Quando si dice l’antiquariato. Ci pensiamo qualche volta a quando risalgono le norme che regolano l’ordinamento giudiziario in Italia? Parliamo del Regio Decreto del 30 gennaio 1941, n.12. Un impianto generale, dunque, partorito con intima coerenza scientifica – non c’è che dire – quasi 80 anni fa, ma in un contesto che non conosceva la Costituzione democratica, intimamente attraversata da coerente spirito antifascista. Certo quell’insieme di norme non è rimasto fermo al ‘41, poiché nel corso del tempo si sono portate piccole “novelle” e riforme anche più vaste, operando con modalità di adattamento, dettate dai principi costituzionali, che non sono sconosciute al nostro ordinamento giuridico. Ma non si può dire che quel corpus normativo non rappresenti un prodotto polveroso, peraltro costruito con la tecnica del patchwork.
Riforma della giustizia? Riforma del Csm? Riforma del processi? Riforma dei Tribunali? Da quando (era il 2005) il Guardasigilli è obbligato a “rendere comunicazione “ al Parlamento sull’Amministrazione della Giustizia nel l’Anno Giudiziario precedente “nonché sugli interventi da adottare ai sensi dell’art.110 della Costituzione“, anneghiamo in paginate – erano 284 quelle riferite all’anno 2019 –  di contabilità minute di prolassi temporali dei processi infiniti e pendenti, di detenuti in attesa di giudizio, di tribunali tenuti in piedi con lo sputo, di carenza di personale e di cancelleria, non nel senso dell’ufficio ausiliario del giudice, ma intesa come carta, pennarelli e toner. Il tutto condito con insistita descrizione delle più ambiziose aspirazioni riformistiche.

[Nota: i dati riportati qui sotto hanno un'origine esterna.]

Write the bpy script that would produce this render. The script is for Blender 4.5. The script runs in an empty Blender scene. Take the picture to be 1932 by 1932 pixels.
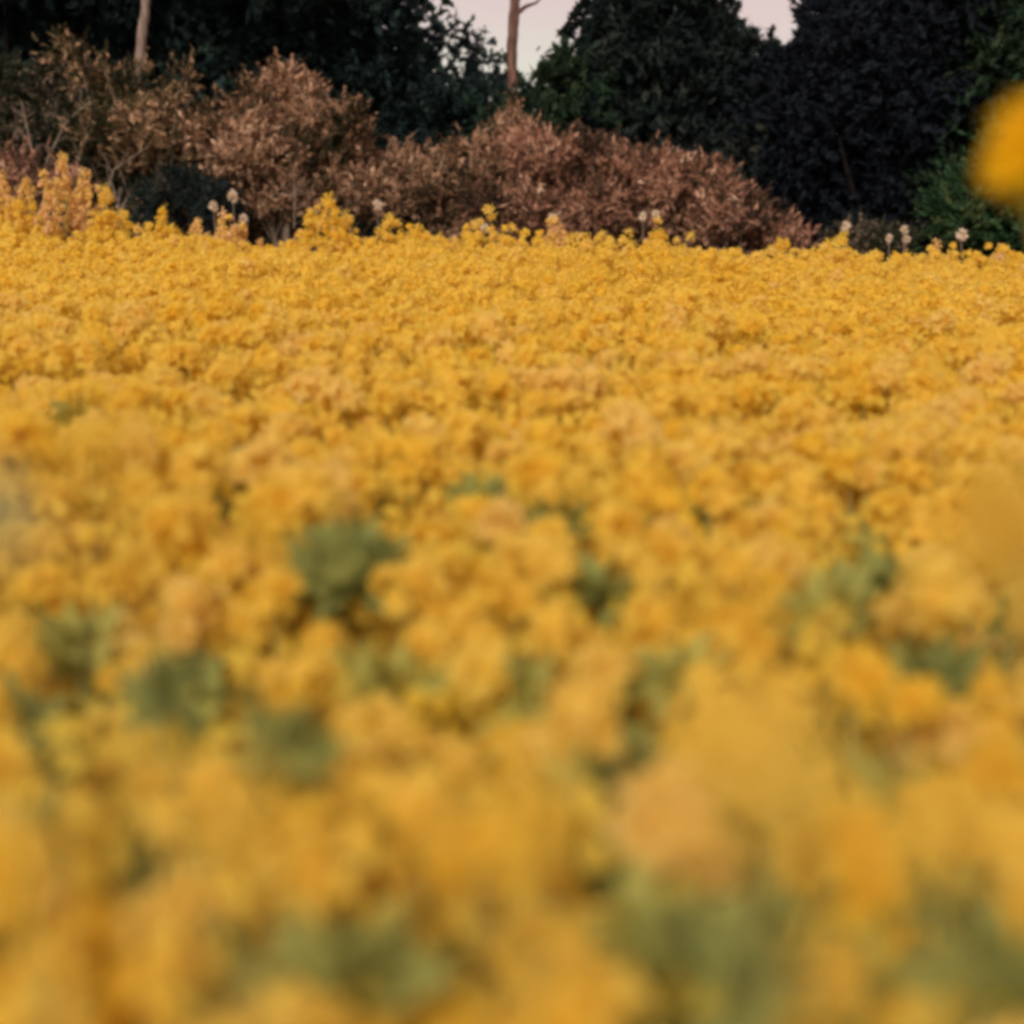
import bpy, math, random
import numpy as np
from mathutils import Vector, Matrix

random.seed(7)
rng = np.random.default_rng(7)
R = math.radians

# ------------------------------------------------------------------ camera, sky, sun, exposure
scene = bpy.context.scene
col = scene.collection
F = 2654.0                    # focal length in units of a 1932 px wide frame
PITCH = R(13.4)
CAM = Vector((0, 0, 1.65))
cd = bpy.data.cameras.new('camera')
cam = bpy.data.objects.new('camera', cd)
col.objects.link(cam)
cam.location = CAM
cam.rotation_euler = (R(90) - PITCH, 0, 0)
cd.sensor_width = 36
cd.lens = 36 * F / 1932
cd.clip_start = .05
cd.clip_end = 3000
cd.dof.use_dof = True
cd.dof.focus_distance = 7.5
cd.dof.aperture_fstop = cd.lens / 28.0
scene.camera = cam

SUN_EL, SUN_AZ = R(32), R(198)            # azimuth clockwise from +Y : behind the camera, a little left
w = bpy.data.worlds.new('World'); scene.world = w; w.use_nodes = True
nt = w.node_tree; nt.nodes.clear()
out = nt.nodes.new('ShaderNodeOutputWorld')
bg = nt.nodes.new('ShaderNodeBackground'); bg.inputs['Strength'].default_value = .1
sky = nt.nodes.new('ShaderNodeTexSky'); sky.sky_type = 'NISHITA'; sky.sun_disc = False
sky.sun_elevation = SUN_EL; sky.sun_rotation = SUN_AZ
tc = nt.nodes.new('ShaderNodeTexCoord')
sep = nt.nodes.new('ShaderNodeSeparateXYZ'); nt.links.new(tc.outputs['Generated'], sep.inputs[0])
ramp = nt.nodes.new('ShaderNodeValToRGB'); cn = nt.nodes.new('ShaderNodeTexNoise'); cn.inputs['Scale'].default_value = 9; cn.inputs['Detail'].default_value = 5
nt.links.new(tc.outputs['Generated'], cn.inputs['Vector'])
cm = nt.nodes.new('ShaderNodeMath'); cm.operation = 'MULTIPLY_ADD'; cm.inputs[1].default_value = .12
cs = nt.nodes.new('ShaderNodeMath'); cs.operation = 'SUBTRACT'; cs.inputs[1].default_value = .06
nt.links.new(cn.outputs['Fac'], cm.inputs[0]); nt.links.new(sep.outputs['Z'], cm.inputs[2])
nt.links.new(cm.outputs[0], cs.inputs[0]); nt.links.new(cs.outputs[0], ramp.inputs[0])
ramp.color_ramp.elements[0].position = .062; ramp.color_ramp.elements[0].color = (.46, .42, .36, 1)
ramp.color_ramp.elements[1].position = .115; ramp.color_ramp.elements[1].color = (.46, .35, .33, 1)
sc_ = nt.nodes.new('ShaderNodeVectorMath'); sc_.operation = 'SCALE'; sc_.inputs['Scale'].default_value = 10
nt.links.new(ramp.outputs[0], sc_.inputs[0])
mx = nt.nodes.new('ShaderNodeMix'); mx.data_type = 'RGBA'; mx.inputs['Factor'].default_value = .92
nt.links.new(sky.outputs[0], mx.inputs['A']); nt.links.new(sc_.outputs[0], mx.inputs['B'])
nt.links.new(mx.outputs['Result'], bg.inputs['Color']); nt.links.new(bg.outputs[0], out.inputs[0])

sl = bpy.data.lights.new('sun', 'SUN'); sl.energy = 1.8; sl.angle = R(12); sl.color = (1, .9, .78)
so = bpy.data.objects.new('sun', sl); col.objects.link(so)
sdir = Vector((math.sin(SUN_AZ) * math.cos(SUN_EL), math.cos(SUN_AZ) * math.cos(SUN_EL), math.sin(SUN_EL)))
so.rotation_euler = sdir.to_track_quat('Z', 'Y').to_euler()
so.location = (-4, -6, 12)

scene.view_settings.view_transform = 'Standard'
scene.view_settings.look = 'None'
scene.view_settings.exposure = 0.68
scene.view_settings.gamma = 1
scene.cycles.filter_width = 3.8
scene.cycles.max_bounces = 10
scene.cycles.diffuse_bounces = 6
scene.cycles.transmission_bounces = 6
scene.cycles.sample_clamp_indirect = 5

# ------------------------------------------------------------------ helpers
fwd = Vector((0, math.cos(PITCH), -math.sin(PITCH)))
upv = Vector((0, math.sin(PITCH), math.cos(PITCH)))
def at(px, py, Y):
    d = Vector(((px - 966) / F, 0, 0)) + fwd + upv * ((966 - py) / F)
    return CAM + d * (Y / d.y)
def proj(p):
    v = p - CAM
    z = v.dot(fwd)
    if z < .02: return None
    return 966 + F * v.x / z, 966 - F * v.dot(upv) / z, z
def ground(x, y=0):
    return -.024 * max(-9, min(9, x))

def tag(o, label=None, cat=None, group=None, kind=None):
    if label: o['label'] = label
    if cat: o['category'] = cat
    if group: o['group'] = group
    if kind: o['kind'] = kind
    return o
def empty(name, loc, rz=0):
    o = bpy.data.objects.new(name, None); col.objects.link(o)
    o.empty_display_size = .1
    o.location = loc; o.rotation_euler = (0, 0, rz)
    return o

def mesh_obj(name, verts, faces, mats, parent=None, rnd=None, midx=None, smooth=False):
    """verts (n,3) array; faces (m,4) or (m,3) int array"""
    me = bpy.data.meshes.new(name)
    verts = np.asarray(verts, np.float32); faces = np.asarray(faces, np.int32)
    n, m, k = len(verts), len(faces), faces.shape[1]
    me.vertices.add(n); me.vertices.foreach_set('co', verts.ravel())
    me.loops.add(m * k); me.loops.foreach_set('vertex_index', faces.ravel())
    me.polygons.add(m); me.polygons.foreach_set('loop_start', np.arange(m, dtype=np.int32) * k)
    if midx is not None: me.polygons.foreach_set('material_index', np.asarray(midx, np.int32))
    if smooth: me.polygons.foreach_set('use_smooth', np.ones(m, bool))
    for mt in (mats if isinstance(mats, (list, tuple)) else [mats]): me.materials.append(mt)
    if rnd is not None:
        a = me.attributes.new('rnd', 'FLOAT', 'POINT'); a.data.foreach_set('value', np.asarray(rnd, np.float32))
    me.update(calc_edges=True)
    o = bpy.data.objects.new(name, me); col.objects.link(o)
    if parent is not None: o.parent = parent
    return o

def norm(a): return a / np.maximum(np.linalg.norm(a, axis=1, keepdims=True), 1e-9)
def rand_dirs(n):
    return norm(rng.normal(size=(n, 3)))
def leaves(c, u, v, a, b):
    """pointed leaf (folded diamond) per point: centre c, long axis u, width axis v, half sizes a and b"""
    n = len(c); a = np.broadcast_to(a, (n,))[:, None]; b = np.broadcast_to(b, (n,))[:, None]
    w_ = norm(np.cross(u, v))
    P = np.empty((n, 4, 3))
    P[:, 0] = c - u * a
    P[:, 1] = c + v * b + w_ * b * .35 - u * a * .1
    P[:, 2] = c + u * a
    P[:, 3] = c - v * b + w_ * b * .35 - u * a * .1
    return P.reshape(-1, 3)
def quadfaces(n): return np.arange(n * 4).reshape(n, 4)
def perp(u):
    r = rand_dirs(len(u)); return norm(np.cross(u, r))

def tube(path, radii, seg=8):
    path = [Vector(p) for p in path]; V = []; Fc = []
    prev = None
    for i, p in enumerate(path):
        d = (path[min(i + 1, len(path) - 1)] - path[max(i - 1, 0)]).normalized()
        ref = Vector((1, 0, 0)) if abs(d.x) < .9 else Vector((0, 1, 0))
        s = d.cross(ref).normalized(); t = d.cross(s).normalized()
        for k in range(seg):
            an = 2 * math.pi * k / seg
            V.append(p + (s * math.cos(an) + t * math.sin(an)) * radii[i])
    for i in range(len(path) - 1):
        for k in range(seg):
            a = i * seg + k; b = i * seg + (k + 1) % seg
            Fc.append((a, b, b + seg, a + seg))
    return V, Fc
def merge(parts):
    V = []; Fc = []; o = 0
    for v, f in parts:
        V += [tuple(x) for x in v]; Fc += [tuple(i + o for i in q) for q in f]; o += len(v)
    return V, Fc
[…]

Che cosa sta succedendo, dunque, adesso? Quello che noi tutti in qualche modo figli di Charles-Louis de Secondat, meglio noto come barone di Montesquieu, abbiamo conosciuto come il caposaldo della democrazia liberale, vale a dire il principio della ripartizione del potere stuatuale nelle tre fondamentali funzioni articolate in Legislativo, Esecutivo e Giudiziario, sta andando in cortocircuito, scivolando verso la crisi sistemica. La crisi dell’ordine giudiziario, cronicizzata nel corso di lunghi anni, si rende manifesta al grande pubblico forse adesso attraverso il caso Csm, ma si allinea alla crisi del Parlamento, impotente e incerto nel suo ruolo, e nella difficile ricognizione sul ruolo del potere Esecutivo, che riesce ad essere al tempo stesso troppo largo e troppo fragile, almeno quanto fragile e inconsistente è la politica.

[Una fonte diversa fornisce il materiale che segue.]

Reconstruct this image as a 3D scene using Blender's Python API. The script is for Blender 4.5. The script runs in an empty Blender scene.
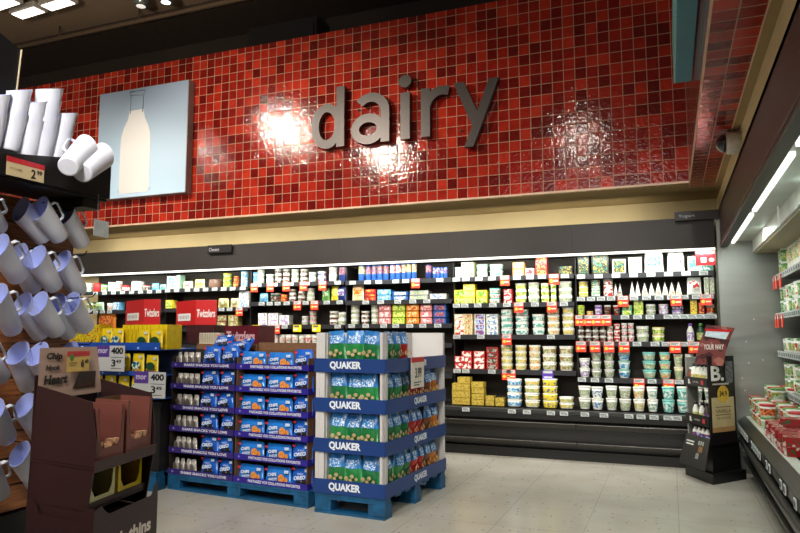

C’è bisogno di riformare il Csm? Certo, ma c’è bisogno di molto di più: una riforma dell’Ordinamento Giudiziario che la politica deve costruire non “a prescindere” ma “insieme” a chi esercita la giurisdizione. Il che significa non solo magistrati, ma anche avvocati, che spesso dimentichiamo essere parte attiva nel sistema, al pari di chi esercita la funzione del giudicare. Subito, allora un tavolo di lavoro per disegnare riforme condivise, anche rompendo qualche tabù. Per esempio sull’antica querelle legata alla separazione delle carriere. Perché non pensare, invece, all’unificazione delle carriere di avvocato e di magistrato? Pescare nello stesso cesto, come avviene in altri ordinamenti, gioverebbe alla giurisdizione.
Ma bisogna far presto: nella crisi di sistema se collassa la giustizia, se il popolo sovrano la percepisce come malata, lo Stato collassa con lei.